Scripts that build scenes:
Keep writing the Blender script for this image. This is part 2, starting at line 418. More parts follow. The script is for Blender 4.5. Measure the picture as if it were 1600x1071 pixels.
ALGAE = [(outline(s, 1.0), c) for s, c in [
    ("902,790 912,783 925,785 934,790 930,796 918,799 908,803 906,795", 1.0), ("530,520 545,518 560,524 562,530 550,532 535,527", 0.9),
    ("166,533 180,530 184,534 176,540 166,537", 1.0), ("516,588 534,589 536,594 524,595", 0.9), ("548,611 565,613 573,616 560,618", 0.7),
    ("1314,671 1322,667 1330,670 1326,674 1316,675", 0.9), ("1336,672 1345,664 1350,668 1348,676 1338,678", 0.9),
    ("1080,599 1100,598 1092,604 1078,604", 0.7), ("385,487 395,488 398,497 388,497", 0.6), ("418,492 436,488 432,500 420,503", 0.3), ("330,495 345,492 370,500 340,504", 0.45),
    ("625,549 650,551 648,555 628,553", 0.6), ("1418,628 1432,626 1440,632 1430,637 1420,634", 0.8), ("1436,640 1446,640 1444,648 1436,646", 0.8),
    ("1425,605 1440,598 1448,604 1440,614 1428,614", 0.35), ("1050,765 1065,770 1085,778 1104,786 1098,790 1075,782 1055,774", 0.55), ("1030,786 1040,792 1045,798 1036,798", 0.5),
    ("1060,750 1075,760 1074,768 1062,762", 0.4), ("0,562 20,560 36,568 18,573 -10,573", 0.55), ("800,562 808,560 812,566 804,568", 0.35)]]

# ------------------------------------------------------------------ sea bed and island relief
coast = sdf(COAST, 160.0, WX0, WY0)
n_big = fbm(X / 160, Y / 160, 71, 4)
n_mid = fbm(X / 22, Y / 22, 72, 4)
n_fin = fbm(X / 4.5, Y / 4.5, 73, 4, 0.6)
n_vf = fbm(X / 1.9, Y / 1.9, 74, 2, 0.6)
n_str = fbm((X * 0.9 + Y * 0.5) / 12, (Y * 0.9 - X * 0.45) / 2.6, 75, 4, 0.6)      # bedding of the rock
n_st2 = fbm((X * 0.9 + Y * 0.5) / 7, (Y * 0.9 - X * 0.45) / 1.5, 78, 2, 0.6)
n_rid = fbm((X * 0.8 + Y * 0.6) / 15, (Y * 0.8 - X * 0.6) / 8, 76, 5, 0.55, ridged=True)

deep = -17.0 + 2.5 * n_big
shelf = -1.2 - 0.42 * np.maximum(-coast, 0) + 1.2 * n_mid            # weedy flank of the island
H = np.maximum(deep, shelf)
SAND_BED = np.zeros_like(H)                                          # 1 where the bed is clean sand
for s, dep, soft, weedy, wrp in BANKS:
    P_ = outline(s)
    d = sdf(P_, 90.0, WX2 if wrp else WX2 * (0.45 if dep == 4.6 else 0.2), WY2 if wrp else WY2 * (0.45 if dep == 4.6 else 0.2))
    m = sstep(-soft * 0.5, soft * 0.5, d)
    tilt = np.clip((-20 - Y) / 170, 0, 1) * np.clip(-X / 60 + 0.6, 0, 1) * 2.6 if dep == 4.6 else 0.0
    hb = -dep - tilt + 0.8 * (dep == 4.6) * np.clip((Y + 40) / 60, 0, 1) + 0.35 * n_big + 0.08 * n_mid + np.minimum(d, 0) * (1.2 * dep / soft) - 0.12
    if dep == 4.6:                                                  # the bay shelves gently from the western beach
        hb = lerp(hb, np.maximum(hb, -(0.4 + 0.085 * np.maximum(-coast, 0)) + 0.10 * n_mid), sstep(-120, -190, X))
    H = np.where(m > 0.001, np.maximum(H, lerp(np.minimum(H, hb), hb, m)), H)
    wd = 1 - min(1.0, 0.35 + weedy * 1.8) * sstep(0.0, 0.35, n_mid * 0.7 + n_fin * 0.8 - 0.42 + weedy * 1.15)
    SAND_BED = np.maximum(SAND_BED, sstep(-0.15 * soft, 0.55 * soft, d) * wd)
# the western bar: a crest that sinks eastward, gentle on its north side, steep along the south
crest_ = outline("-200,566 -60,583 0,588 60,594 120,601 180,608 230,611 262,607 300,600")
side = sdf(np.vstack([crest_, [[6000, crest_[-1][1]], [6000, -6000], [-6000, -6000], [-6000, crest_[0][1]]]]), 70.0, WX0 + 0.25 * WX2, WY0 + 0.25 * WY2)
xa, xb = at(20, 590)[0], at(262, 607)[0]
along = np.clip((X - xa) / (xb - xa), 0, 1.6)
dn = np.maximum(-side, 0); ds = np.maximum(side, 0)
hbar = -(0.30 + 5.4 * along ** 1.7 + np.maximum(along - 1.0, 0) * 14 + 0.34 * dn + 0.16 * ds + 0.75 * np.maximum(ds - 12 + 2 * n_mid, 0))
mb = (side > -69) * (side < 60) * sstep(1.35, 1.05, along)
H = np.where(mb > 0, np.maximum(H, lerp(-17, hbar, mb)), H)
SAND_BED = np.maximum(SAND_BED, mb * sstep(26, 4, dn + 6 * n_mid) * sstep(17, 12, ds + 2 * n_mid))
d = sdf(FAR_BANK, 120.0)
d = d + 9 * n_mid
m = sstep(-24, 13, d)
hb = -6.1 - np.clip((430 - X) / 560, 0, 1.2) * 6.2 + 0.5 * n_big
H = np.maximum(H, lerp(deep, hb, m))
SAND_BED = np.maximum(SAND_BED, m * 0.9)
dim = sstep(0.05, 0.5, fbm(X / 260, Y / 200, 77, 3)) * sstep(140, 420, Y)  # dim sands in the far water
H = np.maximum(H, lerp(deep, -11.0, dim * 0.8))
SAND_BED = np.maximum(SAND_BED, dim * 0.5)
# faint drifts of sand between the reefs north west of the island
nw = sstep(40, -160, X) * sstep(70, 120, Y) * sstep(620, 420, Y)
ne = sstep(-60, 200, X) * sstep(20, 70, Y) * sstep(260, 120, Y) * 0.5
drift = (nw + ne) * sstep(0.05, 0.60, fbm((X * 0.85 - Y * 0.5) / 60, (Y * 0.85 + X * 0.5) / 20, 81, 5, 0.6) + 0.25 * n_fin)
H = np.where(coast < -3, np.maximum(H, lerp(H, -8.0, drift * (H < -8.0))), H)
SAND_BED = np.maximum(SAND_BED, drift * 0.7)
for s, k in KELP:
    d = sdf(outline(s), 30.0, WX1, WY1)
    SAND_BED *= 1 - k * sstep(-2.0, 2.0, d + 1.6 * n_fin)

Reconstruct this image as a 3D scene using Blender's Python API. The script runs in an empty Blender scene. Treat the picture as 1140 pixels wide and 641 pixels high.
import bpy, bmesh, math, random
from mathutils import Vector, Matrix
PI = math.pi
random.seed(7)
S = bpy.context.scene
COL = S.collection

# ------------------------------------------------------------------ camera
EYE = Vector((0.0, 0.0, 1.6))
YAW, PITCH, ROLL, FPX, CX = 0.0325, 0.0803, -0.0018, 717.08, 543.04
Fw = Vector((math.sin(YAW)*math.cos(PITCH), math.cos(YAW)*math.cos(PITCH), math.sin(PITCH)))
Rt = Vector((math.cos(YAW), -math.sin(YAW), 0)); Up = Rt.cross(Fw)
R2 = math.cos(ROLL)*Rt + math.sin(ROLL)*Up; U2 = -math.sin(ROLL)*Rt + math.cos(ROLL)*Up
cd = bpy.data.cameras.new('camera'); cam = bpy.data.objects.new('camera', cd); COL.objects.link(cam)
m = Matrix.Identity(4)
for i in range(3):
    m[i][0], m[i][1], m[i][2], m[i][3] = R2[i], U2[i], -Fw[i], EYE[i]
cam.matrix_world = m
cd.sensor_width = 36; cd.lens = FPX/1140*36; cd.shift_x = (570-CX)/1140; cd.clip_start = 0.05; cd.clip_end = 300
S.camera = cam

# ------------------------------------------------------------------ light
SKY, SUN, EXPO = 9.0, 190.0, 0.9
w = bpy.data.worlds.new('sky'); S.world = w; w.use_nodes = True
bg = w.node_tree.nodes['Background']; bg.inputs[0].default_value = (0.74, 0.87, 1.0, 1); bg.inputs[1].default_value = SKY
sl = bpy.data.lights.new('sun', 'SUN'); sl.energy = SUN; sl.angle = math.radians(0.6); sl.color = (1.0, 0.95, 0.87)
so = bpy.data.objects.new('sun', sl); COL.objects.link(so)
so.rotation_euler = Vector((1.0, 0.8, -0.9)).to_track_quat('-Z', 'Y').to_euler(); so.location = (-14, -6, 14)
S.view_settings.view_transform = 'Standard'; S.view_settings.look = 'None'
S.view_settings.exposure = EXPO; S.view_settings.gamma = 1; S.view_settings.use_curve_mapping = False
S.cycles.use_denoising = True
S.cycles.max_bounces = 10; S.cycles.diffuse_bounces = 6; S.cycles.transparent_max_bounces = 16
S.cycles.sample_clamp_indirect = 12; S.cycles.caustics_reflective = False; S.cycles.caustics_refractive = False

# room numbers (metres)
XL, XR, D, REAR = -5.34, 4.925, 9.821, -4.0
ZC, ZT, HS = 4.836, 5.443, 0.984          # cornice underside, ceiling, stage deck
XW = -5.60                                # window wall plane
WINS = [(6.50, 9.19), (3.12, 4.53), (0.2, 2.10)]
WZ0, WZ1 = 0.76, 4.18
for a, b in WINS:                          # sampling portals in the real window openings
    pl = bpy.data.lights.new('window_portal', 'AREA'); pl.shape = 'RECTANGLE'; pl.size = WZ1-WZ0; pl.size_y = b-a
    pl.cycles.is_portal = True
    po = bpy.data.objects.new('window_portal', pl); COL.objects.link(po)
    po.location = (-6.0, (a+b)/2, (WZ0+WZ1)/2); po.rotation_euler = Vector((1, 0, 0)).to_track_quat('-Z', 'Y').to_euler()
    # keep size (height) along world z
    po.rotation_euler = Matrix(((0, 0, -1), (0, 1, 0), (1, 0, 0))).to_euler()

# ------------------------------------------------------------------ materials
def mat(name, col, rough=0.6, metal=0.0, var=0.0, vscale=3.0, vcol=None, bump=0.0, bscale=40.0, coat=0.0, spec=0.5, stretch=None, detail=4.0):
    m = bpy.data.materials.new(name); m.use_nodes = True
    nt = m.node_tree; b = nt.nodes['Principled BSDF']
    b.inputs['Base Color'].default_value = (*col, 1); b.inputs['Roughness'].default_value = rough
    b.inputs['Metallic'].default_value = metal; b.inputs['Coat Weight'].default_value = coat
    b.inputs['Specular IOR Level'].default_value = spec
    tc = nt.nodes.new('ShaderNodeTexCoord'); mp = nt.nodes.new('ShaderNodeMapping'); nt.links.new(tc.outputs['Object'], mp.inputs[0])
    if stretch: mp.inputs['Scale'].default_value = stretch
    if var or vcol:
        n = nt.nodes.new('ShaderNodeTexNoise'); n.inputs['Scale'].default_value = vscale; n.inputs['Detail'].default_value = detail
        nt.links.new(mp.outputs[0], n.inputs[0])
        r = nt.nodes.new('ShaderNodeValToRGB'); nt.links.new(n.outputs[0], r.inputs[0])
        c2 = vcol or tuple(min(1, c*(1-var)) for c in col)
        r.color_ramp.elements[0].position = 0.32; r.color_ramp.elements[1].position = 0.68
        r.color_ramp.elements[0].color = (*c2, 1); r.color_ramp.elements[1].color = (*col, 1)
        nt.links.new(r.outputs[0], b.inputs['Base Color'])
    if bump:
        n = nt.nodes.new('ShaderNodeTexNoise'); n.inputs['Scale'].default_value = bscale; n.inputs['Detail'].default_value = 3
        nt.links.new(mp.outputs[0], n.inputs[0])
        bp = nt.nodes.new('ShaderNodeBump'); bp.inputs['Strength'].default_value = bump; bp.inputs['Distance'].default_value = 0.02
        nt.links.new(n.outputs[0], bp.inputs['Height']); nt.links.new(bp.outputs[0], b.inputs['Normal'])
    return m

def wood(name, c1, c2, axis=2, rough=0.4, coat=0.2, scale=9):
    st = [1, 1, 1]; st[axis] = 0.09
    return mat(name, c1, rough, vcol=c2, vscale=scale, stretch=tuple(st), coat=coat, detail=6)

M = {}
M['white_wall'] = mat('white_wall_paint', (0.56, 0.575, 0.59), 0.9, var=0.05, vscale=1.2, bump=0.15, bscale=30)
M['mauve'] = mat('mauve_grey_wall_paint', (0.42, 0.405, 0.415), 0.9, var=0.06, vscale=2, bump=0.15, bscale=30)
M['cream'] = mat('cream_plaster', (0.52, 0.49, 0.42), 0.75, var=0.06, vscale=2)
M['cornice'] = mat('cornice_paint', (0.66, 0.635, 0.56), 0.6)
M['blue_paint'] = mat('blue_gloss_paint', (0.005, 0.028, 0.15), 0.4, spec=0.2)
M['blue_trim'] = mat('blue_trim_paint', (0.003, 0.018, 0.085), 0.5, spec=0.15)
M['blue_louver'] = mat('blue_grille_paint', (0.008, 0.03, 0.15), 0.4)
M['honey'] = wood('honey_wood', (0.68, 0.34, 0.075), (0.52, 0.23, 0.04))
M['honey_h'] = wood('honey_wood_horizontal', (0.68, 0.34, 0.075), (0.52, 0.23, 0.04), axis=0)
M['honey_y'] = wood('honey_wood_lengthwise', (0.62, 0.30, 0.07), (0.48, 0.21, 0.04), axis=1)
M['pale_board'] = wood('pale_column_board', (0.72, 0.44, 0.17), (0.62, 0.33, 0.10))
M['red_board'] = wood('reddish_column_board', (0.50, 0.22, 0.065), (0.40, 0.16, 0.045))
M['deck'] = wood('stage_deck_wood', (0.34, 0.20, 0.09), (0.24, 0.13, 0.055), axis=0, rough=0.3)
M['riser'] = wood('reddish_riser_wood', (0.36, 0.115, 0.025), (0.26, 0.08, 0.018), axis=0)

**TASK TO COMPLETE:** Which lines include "pixels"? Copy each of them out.

**REPLY TO THE EXERCISE:**
Keep writing the Blender script for this image. This is part 2, starting at line 418. More parts follow. The script is for Blender 4.5. Measure the picture as if it were 1600x1071 pixels.
Reconstruct this image as a 3D scene using Blender's Python API. The script runs in an empty Blender scene. Treat the picture as 1140 pixels wide and 641 pixels high.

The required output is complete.